The material below should be written out in full and exactly; pictures stay out of the copy.

○ ○ ○

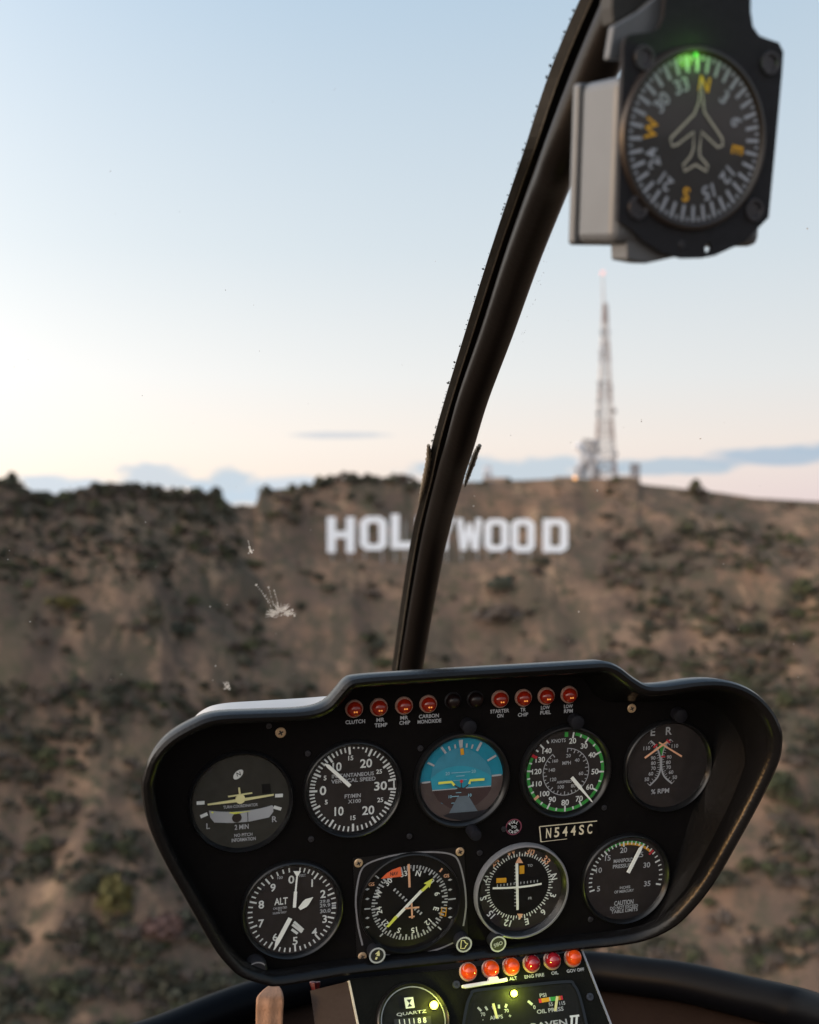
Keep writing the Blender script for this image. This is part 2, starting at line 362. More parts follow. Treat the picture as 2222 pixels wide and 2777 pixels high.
azs = list(np.concatenate([np.radians(np.arange(-180, -62, 4.0)), np.radians(np.arange(-62, -22, 0.8)), np.radians(np.arange(-22, 22, 0.085)), np.radians(np.arange(22, 62, 0.8)), np.radians(np.arange(62, 180, 4.0))]))
rs = [0.5, 60, 150, 200, 230] + list(np.arange(250, 640, 2.6)) + [650, 670, 700, 760, 840, 950, 1200, 1800, 3000, 5500, 9000, 15000]
nr = len(rs)
verts = np.empty((len(azs), nr, 3), dtype=np.float32)
for i, a in enumerate(azs):
    sa_, ca_ = math.sin(a), math.cos(a)
    for j, r in enumerate(rs): verts[i, j] = (r * sa_, r * ca_, ground(a, r))
na = len(azs); ii, jj = np.meshgrid(np.arange(na), np.arange(nr - 1), indexing='ij'); i2 = (ii + 1) % na
quads = np.stack([ii * nr + jj, ii * nr + jj + 1, i2 * nr + jj + 1, i2 * nr + jj], -1).reshape(-1, 4)
me = bpy.data.meshes.new('hillside'); nv = na * nr; nq = len(quads)
me.vertices.add(nv); me.vertices.foreach_set('co', verts.reshape(-1)); me.loops.add(nq * 4); me.loops.foreach_set('vertex_index', quads.reshape(-1).astype(np.int32))
me.polygons.add(nq); me.polygons.foreach_set('loop_start', np.arange(0, nq * 4, 4, dtype=np.int32)); me.update(); me.validate(); me.shade_smooth()
def hill_mat():
    m = bpy.data.materials.new('dry_hillside'); m.use_nodes = True; t = m.node_tree; b = t.nodes['Principled BSDF']
    b.inputs['Roughness'].default_value = 0.95; b.inputs['Specular IOR Level'].default_value = 0.05
    tcn = t.nodes.new('ShaderNodeTexCoord')
    def nz_(scale, det=5, rough=0.6):
        n = t.nodes.new('ShaderNodeTexNoise'); n.inputs['Scale'].default_value = scale; n.inputs['Detail'].default_value = det; n.inputs['Roughness'].default_value = rough
        t.links.new(tcn.outputs['Object'], n.inputs['Vector']); return n.outputs['Fac']
    def rmp(s, a, b_):
        n = t.nodes.new('ShaderNodeMapRange'); n.interpolation_type = 'SMOOTHSTEP'; n.inputs[1].default_value = a; n.inputs[2].default_value = b_; t.links.new(s, n.inputs[0]); return n.outputs[0]
    def mx(f, a, b_):
        n = t.nodes.new('ShaderNodeMix'); n.data_type = 'RGBA'
        if isinstance(f, float): n.inputs[0].default_value = f
        else: t.links.new(f, n.inputs[0])
        for i, s in ((6, a), (7, b_)):
            if isinstance(s, tuple): n.inputs[i].default_value = (*s, 1)
            else: t.links.new(s, n.inputs[i])
        return n.outputs[2]
    mpn = t.nodes.new('ShaderNodeMapping'); mpn.inputs['Scale'].default_value = (1.0, 0.34, 0.34); mpn.inputs['Rotation'].default_value = (0, 0, 0.35); t.links.new(tcn.outputs['Object'], mpn.inputs['Vector'])
    def streak(scale, det=6, rough=0.62):
        n = t.nodes.new('ShaderNodeTexNoise'); n.inputs['Scale'].default_value = scale; n.inputs['Detail'].default_value = det; n.inputs['Roughness'].default_value = rough
        t.links.new(mpn.outputs[0], n.inputs['Vector']); return n.outputs['Fac']
    c = mx(rmp(nz_(0.02), .38, .62), (0.166, 0.103, 0.069), (0.232, 0.150, 0.100))        # bare earth
    c = mx(rmp(streak(0.10), .53, .66), c, (0.315, 0.208, 0.132))                          # sandy erosion scars running downhill
    c = mx(rmp(nz_(0.03, 7, .72), .43, .58), c, (0.126, 0.087, 0.064))                     # dry brush
    c = mx(rmp(streak(0.085, 8, .72), .47, .58), c, (0.102, 0.079, 0.056))                # scrub in the gullies
    c = mx(rmp(nz_(0.15, 8, .75), .50, .61), c, (0.080, 0.070, 0.046))                     # low scrub
    t.links.new(c, b.inputs['Base Color'])
    bp = t.nodes.new('ShaderNodeBump'); bp.inputs['Strength'].default_value = 0.7; bp.inputs['Distance'].default_value = 1.2
    t.links.new(nz_(0.5, 6), bp.inputs['Height']); t.links.new(bp.outputs[0], b.inputs['Normal'])
    return m
me.materials.append(hill_mat())
tag(obj('hillside', me, None), 'dry brown hillside rising to a ridge', None, None, 'structure')

def on_hill(px, py):                            # where a line of sight at photo pixel (1725-wide scale) meets the hill
    tx = (px - 862.5) / 2694; tz = (1078 - py) / 2694; a = math.atan(tx); h = math.hypot(1, tx)
    fine = False; r = 232.0
    while r < 660:
        d = ground(a, r) - tz * r / h
        if d >= 0 and r > 233 and not fine:
            r -= 4.0; fine = True; continue
        if d >= 0:
            return Vector((r * math.sin(a), r * math.cos(a), ground(a, r)))
        r += .8 if fine else 4.0
    return None

# ---- shrubs
rng = np.random.default_rng(5); random.seed(5)
def leaf_cloud(nl, flat, size, lobes=4, seed=0):
    g = np.random.default_rng(seed); P = []
    cs = [(g.uniform(-.42, .42), g.uniform(-.42, .42), g.uniform(.15, .5) * flat, g.uniform(.38, .62)) for _ in range(lobes)]
    vs = np.empty((nl * 4, 3), np.float32)
    for i in range(nl):
        c = cs[g.integers(lobes)]; d = g.normal(size=3); d /= np.linalg.norm(d); d[2] = abs(d[2]) * 1.0 if g.random() < .8 else d[2]
        p = np.array(c[:3]) + d * c[3] * g.uniform(.6, 1.06) * np.array((1, 1, flat))
        p[2] = max(p[2], .02)
        q = g.normal(size=3); q /= np.linalg.norm(q); q2 = np.cross(q, d + .3 * g.normal(size=3)); q2 /= np.linalg.norm(q2) + 1e-6
        s1, s2 = size * g.uniform(.6, 1.4), size * g.uniform(.5, 1.1)
        vs[i * 4:i * 4 + 4] = (p - q * s1, p + q2 * s2, p + q * s1, p - q2 * s2)
    return vs
def quad_mesh(name, vs):
    n = len(vs) // 4; me = bpy.data.meshes.new(name)
    me.vertices.add(n * 4); me.vertices.foreach_set('co', np.ascontiguousarray(vs, np.float32).reshape(-1))
    me.loops.add(n * 4); me.loops.foreach_set('vertex_index', np.arange(n * 4, dtype=np.int32))
    me.polygons.add(n); me.polygons.foreach_set('loop_start', np.arange(0, n * 4, 4, dtype=np.int32)); me.update(); me.validate(); return me
leafv = [leaf_cloud(230, [.62, .75, .9, .5, .7, 1.05][k], .13, [4, 5, 3, 6, 4, 3][k], 40 + k) for k in range(6)]
smallv = [leaf_cloud(46, [.65, .8, .55, 1.0][k], .24, 3, 80 + k) for k in range(4)]
shrub_me = {}
def shrub(px, py, wpx, shape=None, tone='a', label=None, group='shrubs scattered over the hillside', tall=1.0, dz=0.0):
    p = on_hill(px, py)
    if p is None: return
    w_ = wpx / 2694 * p.y / 1.7; k = random.randrange(6) if shape is None else shape
    key = (k, tone)
    if key not in shrub_me:
        shrub_me[key] = quad_mesh('shrub', leafv[k]); shrub_me[key].materials.append(M['leaf_' + tone])
    o = bpy.data.objects.new('shrub', shrub_me[key]); COL.objects.link(o)
    o.location = p + Vector((0, 0, -.12 * w_ + dz)); o.scale = (w_ * random.uniform(.9, 1.15), w_ * random.uniform(.8, 1.1), w_ * tall * random.uniform(.85, 1.15)); o.rotation_euler = (0, 0, random.uniform(0, 6.28))
    tag(o, label, 'shrub', group)
    return o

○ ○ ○

__SOLUTION TO THE EXERCISE__.
Keep writing the Blender script for this image. This is part 2, starting at line 362. More parts follow. Treat the picture as 2222 pixels wide and 2777 pixels high.
azs = list(np.concatenate([np.radians(np.arange(-180, -62, 4.0)), np.radians(np.arange(-62, -22, 0.8)), np.radians(np.arange(-22, 22, 0.085)), np.radians(np.arange(22, 62, 0.8)), np.radians(np.arange(62, 180, 4.0))]))
rs = [0.5, 60, 150, 200, 230] + list(np.arange(250, 640, 2.6)) + [650, 670, 700, 760, 840, 950, 1200, 1800, 3000, 5500, 9000, 15000]
nr = len(rs)
verts = np.empty((len(azs), nr, 3), dtype=np.float32)
for i, a in enumerate(azs):
    sa_, ca_ = math.sin(a), math.cos(a)
    for j, r in enumerate(rs): verts[i, j] = (r * sa_, r * ca_, ground(a, r))
na = len(azs); ii, jj = np.meshgrid(np.arange(na), np.arange(nr - 1), indexing='ij'); i2 = (ii + 1) % na
quads = np.stack([ii * nr + jj, ii * nr + jj + 1, i2 * nr + jj + 1, i2 * nr + jj], -1).reshape(-1, 4)
me = bpy.data.meshes.new('hillside'); nv = na * nr; nq = len(quads)
me.vertices.add(nv); me.vertices.foreach_set('co', verts.reshape(-1)); me.loops.add(nq * 4); me.loops.foreach_set('vertex_index', quads.reshape(-1).astype(np.int32))
me.polygons.add(nq); me.polygons.foreach_set('loop_start', np.arange(0, nq * 4, 4, dtype=np.int32)); me.update(); me.validate(); me.shade_smooth()
def hill_mat():
    m = bpy.data.materials.new('dry_hillside'); m.use_nodes = True; t = m.node_tree; b = t.nodes['Principled BSDF']
    b.inputs['Roughness'].default_value = 0.95; b.inputs['Specular IOR Level'].default_value = 0.05
    tcn = t.nodes.new('ShaderNodeTexCoord')
    def nz_(scale, det=5, rough=0.6):
        n = t.nodes.new('ShaderNodeTexNoise'); n.inputs['Scale'].default_value = scale; n.inputs['Detail'].default_value = det; n.inputs['Roughness'].default_value = rough
        t.links.new(tcn.outputs['Object'], n.inputs['Vector']); return n.outputs['Fac']
    def rmp(s, a, b_):
        n = t.nodes.new('ShaderNodeMapRange'); n.interpolation_type = 'SMOOTHSTEP'; n.inputs[1].default_value = a; n.inputs[2].default_value = b_; t.links.new(s, n.inputs[0]); return n.outputs[0]
    def mx(f, a, b_):
        n = t.nodes.new('ShaderNodeMix'); n.data_type = 'RGBA'
        if isinstance(f, float): n.inputs[0].default_value = f
        else: t.links.new(f, n.inputs[0])
        for i, s in ((6, a), (7, b_)):
            if isinstance(s, tuple): n.inputs[i].default_value = (*s, 1)
            else: t.links.new(s, n.inputs[i])
        return n.outputs[2]
    mpn = t.nodes.new('ShaderNodeMapping'); mpn.inputs['Scale'].default_value = (1.0, 0.34, 0.34); mpn.inputs['Rotation'].default_value = (0, 0, 0.35); t.links.new(tcn.outputs['Object'], mpn.inputs['Vector'])
    def streak(scale, det=6, rough=0.62):
        n = t.nodes.new('ShaderNodeTexNoise'); n.inputs['Scale'].default_value = scale; n.inputs['Detail'].default_value = det; n.inputs['Roughness'].default_value = rough
        t.links.new(mpn.outputs[0], n.inputs['Vector']); return n.outputs['Fac']
    c = mx(rmp(nz_(0.02), .38, .62), (0.166, 0.103, 0.069), (0.232, 0.150, 0.100))        # bare earth
    c = mx(rmp(streak(0.10), .53, .66), c, (0.315, 0.208, 0.132))                          # sandy erosion scars running downhill
    c = mx(rmp(nz_(0.03, 7, .72), .43, .58), c, (0.126, 0.087, 0.064))                     # dry brush
    c = mx(rmp(streak(0.085, 8, .72), .47, .58), c, (0.102, 0.079, 0.056))                # scrub in the gullies
    c = mx(rmp(nz_(0.15, 8, .75), .50, .61), c, (0.080, 0.070, 0.046))                     # low scrub
    t.links.new(c, b.inputs['Base Color'])
    bp = t.nodes.new('ShaderNodeBump'); bp.inputs['Strength'].default_value = 0.7; bp.inputs['Distance'].default_value = 1.2
    t.links.new(nz_(0.5, 6), bp.inputs['Height']); t.links.new(bp.outputs[0], b.inputs['Normal'])
    return m
me.materials.append(hill_mat())
tag(obj('hillside', me, None), 'dry brown hillside rising to a ridge', None, None, 'structure')

def on_hill(px, py):                            # where a line of sight at photo pixel (1725-wide scale) meets the hill
    tx = (px - 862.5) / 2694; tz = (1078 - py) / 2694; a = math.atan(tx); h = math.hypot(1, tx)
    fine = False; r = 232.0
    while r < 660:
        d = ground(a, r) - tz * r / h
        if d >= 0 and r > 233 and not fine:
            r -= 4.0; fine = True; continue
        if d >= 0:
            return Vector((r * math.sin(a), r * math.cos(a), ground(a, r)))
        r += .8 if fine else 4.0
    return None

# ---- shrubs
rng = np.random.default_rng(5); random.seed(5)
def leaf_cloud(nl, flat, size, lobes=4, seed=0):
    g = np.random.default_rng(seed); P = []
    cs = [(g.uniform(-.42, .42), g.uniform(-.42, .42), g.uniform(.15, .5) * flat, g.uniform(.38, .62)) for _ in range(lobes)]
    vs = np.empty((nl * 4, 3), np.float32)
    for i in range(nl):
        c = cs[g.integers(lobes)]; d = g.normal(size=3); d /= np.linalg.norm(d); d[2] = abs(d[2]) * 1.0 if g.random() < .8 else d[2]
        p = np.array(c[:3]) + d * c[3] * g.uniform(.6, 1.06) * np.array((1, 1, flat))
        p[2] = max(p[2], .02)
        q = g.normal(size=3); q /= np.linalg.norm(q); q2 = np.cross(q, d + .3 * g.normal(size=3)); q2 /= np.linalg.norm(q2) + 1e-6
        s1, s2 = size * g.uniform(.6, 1.4), size * g.uniform(.5, 1.1)
        vs[i * 4:i * 4 + 4] = (p - q * s1, p + q2 * s2, p + q * s1, p - q2 * s2)
    return vs
def quad_mesh(name, vs):
    n = len(vs) // 4; me = bpy.data.meshes.new(name)
    me.vertices.add(n * 4); me.vertices.foreach_set('co', np.ascontiguousarray(vs, np.float32).reshape(-1))
    me.loops.add(n * 4); me.loops.foreach_set('vertex_index', np.arange(n * 4, dtype=np.int32))
    me.polygons.add(n); me.polygons.foreach_set('loop_start', np.arange(0, n * 4, 4, dtype=np.int32)); me.update(); me.validate(); return me
leafv = [leaf_cloud(230, [.62, .75, .9, .5, .7, 1.05][k], .13, [4, 5, 3, 6, 4, 3][k], 40 + k) for k in range(6)]
smallv = [leaf_cloud(46, [.65, .8, .55, 1.0][k], .24, 3, 80 + k) for k in range(4)]
shrub_me = {}
def shrub(px, py, wpx, shape=None, tone='a', label=None, group='shrubs scattered over the hillside', tall=1.0, dz=0.0):
    p = on_hill(px, py)
    if p is None: return
    w_ = wpx / 2694 * p.y / 1.7; k = random.randrange(6) if shape is None else shape
    key = (k, tone)
    if key not in shrub_me:
        shrub_me[key] = quad_mesh('shrub', leafv[k]); shrub_me[key].materials.append(M['leaf_' + tone])
    o = bpy.data.objects.new('shrub', shrub_me[key]); COL.objects.link(o)
    o.location = p + Vector((0, 0, -.12 * w_ + dz)); o.scale = (w_ * random.uniform(.9, 1.15), w_ * random.uniform(.8, 1.1), w_ * tall * random.uniform(.85, 1.15)); o.rotation_euler = (0, 0, random.uniform(0, 6.28))
    tag(o, label, 'shrub', group)
    return o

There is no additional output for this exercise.